Rows from a 3D scene dataset:
^^^^

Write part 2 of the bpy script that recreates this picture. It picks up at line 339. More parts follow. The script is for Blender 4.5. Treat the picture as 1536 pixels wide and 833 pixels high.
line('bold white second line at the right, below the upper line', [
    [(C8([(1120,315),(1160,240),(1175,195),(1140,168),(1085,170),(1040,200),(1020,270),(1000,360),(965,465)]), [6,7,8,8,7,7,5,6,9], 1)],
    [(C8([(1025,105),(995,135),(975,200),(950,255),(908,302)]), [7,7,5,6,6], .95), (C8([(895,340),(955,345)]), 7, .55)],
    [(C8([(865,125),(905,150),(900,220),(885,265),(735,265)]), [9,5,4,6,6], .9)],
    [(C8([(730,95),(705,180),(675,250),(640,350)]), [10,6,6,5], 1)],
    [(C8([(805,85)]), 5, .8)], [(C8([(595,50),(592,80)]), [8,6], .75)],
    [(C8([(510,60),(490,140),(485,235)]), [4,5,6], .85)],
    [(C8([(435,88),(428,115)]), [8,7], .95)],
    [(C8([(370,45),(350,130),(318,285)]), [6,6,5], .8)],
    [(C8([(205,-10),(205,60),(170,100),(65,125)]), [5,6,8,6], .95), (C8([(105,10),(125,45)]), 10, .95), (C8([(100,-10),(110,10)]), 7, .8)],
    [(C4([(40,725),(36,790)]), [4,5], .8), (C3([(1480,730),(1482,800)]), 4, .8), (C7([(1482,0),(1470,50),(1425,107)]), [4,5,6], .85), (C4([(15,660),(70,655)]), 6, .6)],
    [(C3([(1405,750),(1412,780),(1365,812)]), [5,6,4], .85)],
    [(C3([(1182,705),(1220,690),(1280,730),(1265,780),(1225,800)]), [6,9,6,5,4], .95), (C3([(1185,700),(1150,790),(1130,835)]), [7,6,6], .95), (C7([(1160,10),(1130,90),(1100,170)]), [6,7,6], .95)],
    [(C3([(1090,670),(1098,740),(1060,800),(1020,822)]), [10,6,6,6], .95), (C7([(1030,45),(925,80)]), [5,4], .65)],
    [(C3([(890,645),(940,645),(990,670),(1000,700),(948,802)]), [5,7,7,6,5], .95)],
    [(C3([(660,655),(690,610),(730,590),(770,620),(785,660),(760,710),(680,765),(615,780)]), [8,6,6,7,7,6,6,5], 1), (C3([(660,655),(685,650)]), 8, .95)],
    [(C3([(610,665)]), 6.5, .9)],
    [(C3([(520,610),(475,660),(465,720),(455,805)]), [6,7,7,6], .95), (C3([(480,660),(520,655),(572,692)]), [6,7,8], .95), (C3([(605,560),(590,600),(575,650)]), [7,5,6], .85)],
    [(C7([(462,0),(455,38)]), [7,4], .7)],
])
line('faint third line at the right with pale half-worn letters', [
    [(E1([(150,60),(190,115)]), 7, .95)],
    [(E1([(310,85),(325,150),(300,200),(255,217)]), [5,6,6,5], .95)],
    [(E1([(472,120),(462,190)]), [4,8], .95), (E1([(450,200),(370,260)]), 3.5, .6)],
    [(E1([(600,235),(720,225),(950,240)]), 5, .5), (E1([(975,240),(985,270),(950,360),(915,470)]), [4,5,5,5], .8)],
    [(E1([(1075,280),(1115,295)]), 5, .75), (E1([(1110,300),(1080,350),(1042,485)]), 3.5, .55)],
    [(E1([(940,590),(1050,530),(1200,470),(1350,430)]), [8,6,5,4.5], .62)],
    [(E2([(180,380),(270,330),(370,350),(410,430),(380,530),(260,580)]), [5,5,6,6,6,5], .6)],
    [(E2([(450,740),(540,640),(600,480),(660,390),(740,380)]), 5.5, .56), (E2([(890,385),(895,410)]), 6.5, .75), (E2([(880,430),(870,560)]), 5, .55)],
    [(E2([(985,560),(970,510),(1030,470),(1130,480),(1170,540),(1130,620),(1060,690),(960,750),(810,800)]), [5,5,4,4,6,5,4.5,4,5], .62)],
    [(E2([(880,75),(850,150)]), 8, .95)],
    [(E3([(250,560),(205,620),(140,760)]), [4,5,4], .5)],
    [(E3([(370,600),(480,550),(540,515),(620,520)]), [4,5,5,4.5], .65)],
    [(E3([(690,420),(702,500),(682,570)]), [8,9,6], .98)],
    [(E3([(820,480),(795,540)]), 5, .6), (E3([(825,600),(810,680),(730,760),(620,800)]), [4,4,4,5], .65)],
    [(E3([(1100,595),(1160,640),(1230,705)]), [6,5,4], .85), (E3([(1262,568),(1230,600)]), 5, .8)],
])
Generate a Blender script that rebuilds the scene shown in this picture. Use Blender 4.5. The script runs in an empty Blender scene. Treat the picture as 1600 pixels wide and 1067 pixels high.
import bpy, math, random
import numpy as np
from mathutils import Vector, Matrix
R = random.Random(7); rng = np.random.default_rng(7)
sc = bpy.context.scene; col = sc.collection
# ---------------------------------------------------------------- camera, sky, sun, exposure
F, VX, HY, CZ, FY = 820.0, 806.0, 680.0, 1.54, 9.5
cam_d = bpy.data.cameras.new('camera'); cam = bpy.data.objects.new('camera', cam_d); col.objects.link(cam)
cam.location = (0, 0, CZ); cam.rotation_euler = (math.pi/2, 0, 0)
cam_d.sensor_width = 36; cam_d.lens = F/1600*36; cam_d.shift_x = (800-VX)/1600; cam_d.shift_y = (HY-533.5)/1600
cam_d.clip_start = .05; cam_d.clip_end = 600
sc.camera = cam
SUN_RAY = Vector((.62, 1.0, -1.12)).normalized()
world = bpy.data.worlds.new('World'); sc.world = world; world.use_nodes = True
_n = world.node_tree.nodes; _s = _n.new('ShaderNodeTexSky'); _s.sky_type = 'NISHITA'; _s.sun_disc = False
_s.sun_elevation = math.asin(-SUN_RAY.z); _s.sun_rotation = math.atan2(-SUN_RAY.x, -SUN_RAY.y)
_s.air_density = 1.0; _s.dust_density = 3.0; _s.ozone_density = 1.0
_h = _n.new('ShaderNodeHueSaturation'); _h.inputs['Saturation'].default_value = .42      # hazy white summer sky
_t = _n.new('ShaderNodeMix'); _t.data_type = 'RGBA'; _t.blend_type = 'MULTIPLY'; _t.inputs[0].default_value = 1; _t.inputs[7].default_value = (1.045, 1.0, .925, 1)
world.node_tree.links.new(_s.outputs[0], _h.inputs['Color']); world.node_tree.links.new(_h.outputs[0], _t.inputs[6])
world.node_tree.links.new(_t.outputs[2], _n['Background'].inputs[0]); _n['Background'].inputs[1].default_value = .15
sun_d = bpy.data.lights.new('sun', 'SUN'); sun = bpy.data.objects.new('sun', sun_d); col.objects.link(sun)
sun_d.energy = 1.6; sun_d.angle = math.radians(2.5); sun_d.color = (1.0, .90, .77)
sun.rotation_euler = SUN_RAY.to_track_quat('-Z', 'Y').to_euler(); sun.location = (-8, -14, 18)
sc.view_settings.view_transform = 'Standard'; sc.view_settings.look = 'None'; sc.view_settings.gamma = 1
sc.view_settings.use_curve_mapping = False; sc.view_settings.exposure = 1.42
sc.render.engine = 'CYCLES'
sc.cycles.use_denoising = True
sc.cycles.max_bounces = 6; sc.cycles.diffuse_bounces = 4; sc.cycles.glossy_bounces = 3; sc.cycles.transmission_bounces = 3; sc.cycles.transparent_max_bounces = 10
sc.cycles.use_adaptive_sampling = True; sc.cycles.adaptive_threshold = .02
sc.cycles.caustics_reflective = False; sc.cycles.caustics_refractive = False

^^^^

TASK REQUIREMENTS: Each line must be given again exactly as written above.

ANSWER FOR THIS EXERCISE:
Write part 2 of the bpy script that recreates this picture. It picks up at line 339. More parts follow. The script is for Blender 4.5. Treat the picture as 1536 pixels wide and 833 pixels high.
line('bold white second line at the right, below the upper line', [
    [(C8([(1120,315),(1160,240),(1175,195),(1140,168),(1085,170),(1040,200),(1020,270),(1000,360),(965,465)]), [6,7,8,8,7,7,5,6,9], 1)],
    [(C8([(1025,105),(995,135),(975,200),(950,255),(908,302)]), [7,7,5,6,6], .95), (C8([(895,340),(955,345)]), 7, .55)],
    [(C8([(865,125),(905,150),(900,220),(885,265),(735,265)]), [9,5,4,6,6], .9)],
    [(C8([(730,95),(705,180),(675,250),(640,350)]), [10,6,6,5], 1)],
    [(C8([(805,85)]), 5, .8)], [(C8([(595,50),(592,80)]), [8,6], .75)],
    [(C8([(510,60),(490,140),(485,235)]), [4,5,6], .85)],
    [(C8([(435,88),(428,115)]), [8,7], .95)],
    [(C8([(370,45),(350,130),(318,285)]), [6,6,5], .8)],
    [(C8([(205,-10),(205,60),(170,100),(65,125)]), [5,6,8,6], .95), (C8([(105,10),(125,45)]), 10, .95), (C8([(100,-10),(110,10)]), 7, .8)],
    [(C4([(40,725),(36,790)]), [4,5], .8), (C3([(1480,730),(1482,800)]), 4, .8), (C7([(1482,0),(1470,50),(1425,107)]), [4,5,6], .85), (C4([(15,660),(70,655)]), 6, .6)],
    [(C3([(1405,750),(1412,780),(1365,812)]), [5,6,4], .85)],
    [(C3([(1182,705),(1220,690),(1280,730),(1265,780),(1225,800)]), [6,9,6,5,4], .95), (C3([(1185,700),(1150,790),(1130,835)]), [7,6,6], .95), (C7([(1160,10),(1130,90),(1100,170)]), [6,7,6], .95)],
    [(C3([(1090,670),(1098,740),(1060,800),(1020,822)]), [10,6,6,6], .95), (C7([(1030,45),(925,80)]), [5,4], .65)],
    [(C3([(890,645),(940,645),(990,670),(1000,700),(948,802)]), [5,7,7,6,5], .95)],
    [(C3([(660,655),(690,610),(730,590),(770,620),(785,660),(760,710),(680,765),(615,780)]), [8,6,6,7,7,6,6,5], 1), (C3([(660,655),(685,650)]), 8, .95)],
    [(C3([(610,665)]), 6.5, .9)],
    [(C3([(520,610),(475,660),(465,720),(455,805)]), [6,7,7,6], .95), (C3([(480,660),(520,655),(572,692)]), [6,7,8], .95), (C3([(605,560),(590,600),(575,650)]), [7,5,6], .85)],
    [(C7([(462,0),(455,38)]), [7,4], .7)],
])
line('faint third line at the right with pale half-worn letters', [
    [(E1([(150,60),(190,115)]), 7, .95)],
    [(E1([(310,85),(325,150),(300,200),(255,217)]), [5,6,6,5], .95)],
    [(E1([(472,120),(462,190)]), [4,8], .95), (E1([(450,200),(370,260)]), 3.5, .6)],
    [(E1([(600,235),(720,225),(950,240)]), 5, .5), (E1([(975,240),(985,270),(950,360),(915,470)]), [4,5,5,5], .8)],
    [(E1([(1075,280),(1115,295)]), 5, .75), (E1([(1110,300),(1080,350),(1042,485)]), 3.5, .55)],
    [(E1([(940,590),(1050,530),(1200,470),(1350,430)]), [8,6,5,4.5], .62)],
    [(E2([(180,380),(270,330),(370,350),(410,430),(380,530),(260,580)]), [5,5,6,6,6,5], .6)],
    [(E2([(450,740),(540,640),(600,480),(660,390),(740,380)]), 5.5, .56), (E2([(890,385),(895,410)]), 6.5, .75), (E2([(880,430),(870,560)]), 5, .55)],
    [(E2([(985,560),(970,510),(1030,470),(1130,480),(1170,540),(1130,620),(1060,690),(960,750),(810,800)]), [5,5,4,4,6,5,4.5,4,5], .62)],
    [(E2([(880,75),(850,150)]), 8, .95)],
    [(E3([(250,560),(205,620),(140,760)]), [4,5,4], .5)],
    [(E3([(370,600),(480,550),(540,515),(620,520)]), [4,5,5,4.5], .65)],
    [(E3([(690,420),(702,500),(682,570)]), [8,9,6], .98)],
    [(E3([(820,480),(795,540)]), 5, .6), (E3([(825,600),(810,680),(730,760),(620,800)]), [4,4,4,5], .65)],
    [(E3([(1100,595),(1160,640),(1230,705)]), [6,5,4], .85), (E3([(1262,568),(1230,600)]), 5, .8)],
])
Generate a Blender script that rebuilds the scene shown in this picture. Use Blender 4.5. The script runs in an empty Blender scene. Treat the picture as 1600 pixels wide and 1067 pixels high.
import bpy, math, random
import numpy as np
from mathutils import Vector, Matrix
R = random.Random(7); rng = np.random.default_rng(7)
sc = bpy.context.scene; col = sc.collection
# ---------------------------------------------------------------- camera, sky, sun, exposure
F, VX, HY, CZ, FY = 820.0, 806.0, 680.0, 1.54, 9.5
cam_d = bpy.data.cameras.new('camera'); cam = bpy.data.objects.new('camera', cam_d); col.objects.link(cam)
cam.location = (0, 0, CZ); cam.rotation_euler = (math.pi/2, 0, 0)
cam_d.sensor_width = 36; cam_d.lens = F/1600*36; cam_d.shift_x = (800-VX)/1600; cam_d.shift_y = (HY-533.5)/1600
cam_d.clip_start = .05; cam_d.clip_end = 600
sc.camera = cam
SUN_RAY = Vector((.62, 1.0, -1.12)).normalized()
world = bpy.data.worlds.new('World'); sc.world = world; world.use_nodes = True
_n = world.node_tree.nodes; _s = _n.new('ShaderNodeTexSky'); _s.sky_type = 'NISHITA'; _s.sun_disc = False
_s.sun_elevation = math.asin(-SUN_RAY.z); _s.sun_rotation = math.atan2(-SUN_RAY.x, -SUN_RAY.y)
_s.air_density = 1.0; _s.dust_density = 3.0; _s.ozone_density = 1.0
_h = _n.new('ShaderNodeHueSaturation'); _h.inputs['Saturation'].default_value = .42      # hazy white summer sky
_t = _n.new('ShaderNodeMix'); _t.data_type = 'RGBA'; _t.blend_type = 'MULTIPLY'; _t.inputs[0].default_value = 1; _t.inputs[7].default_value = (1.045, 1.0, .925, 1)
world.node_tree.links.new(_s.outputs[0], _h.inputs['Color']); world.node_tree.links.new(_h.outputs[0], _t.inputs[6])
world.node_tree.links.new(_t.outputs[2], _n['Background'].inputs[0]); _n['Background'].inputs[1].default_value = .15
sun_d = bpy.data.lights.new('sun', 'SUN'); sun = bpy.data.objects.new('sun', sun_d); col.objects.link(sun)
sun_d.energy = 1.6; sun_d.angle = math.radians(2.5); sun_d.color = (1.0, .90, .77)
sun.rotation_euler = SUN_RAY.to_track_quat('-Z', 'Y').to_euler(); sun.location = (-8, -14, 18)
sc.view_settings.view_transform = 'Standard'; sc.view_settings.look = 'None'; sc.view_settings.gamma = 1
sc.view_settings.use_curve_mapping = False; sc.view_settings.exposure = 1.42
sc.render.engine = 'CYCLES'
sc.cycles.use_denoising = True
sc.cycles.max_bounces = 6; sc.cycles.diffuse_bounces = 4; sc.cycles.glossy_bounces = 3; sc.cycles.transmission_bounces = 3; sc.cycles.transparent_max_bounces = 10
sc.cycles.use_adaptive_sampling = True; sc.cycles.adaptive_threshold = .02
sc.cycles.caustics_reflective = False; sc.cycles.caustics_refractive = False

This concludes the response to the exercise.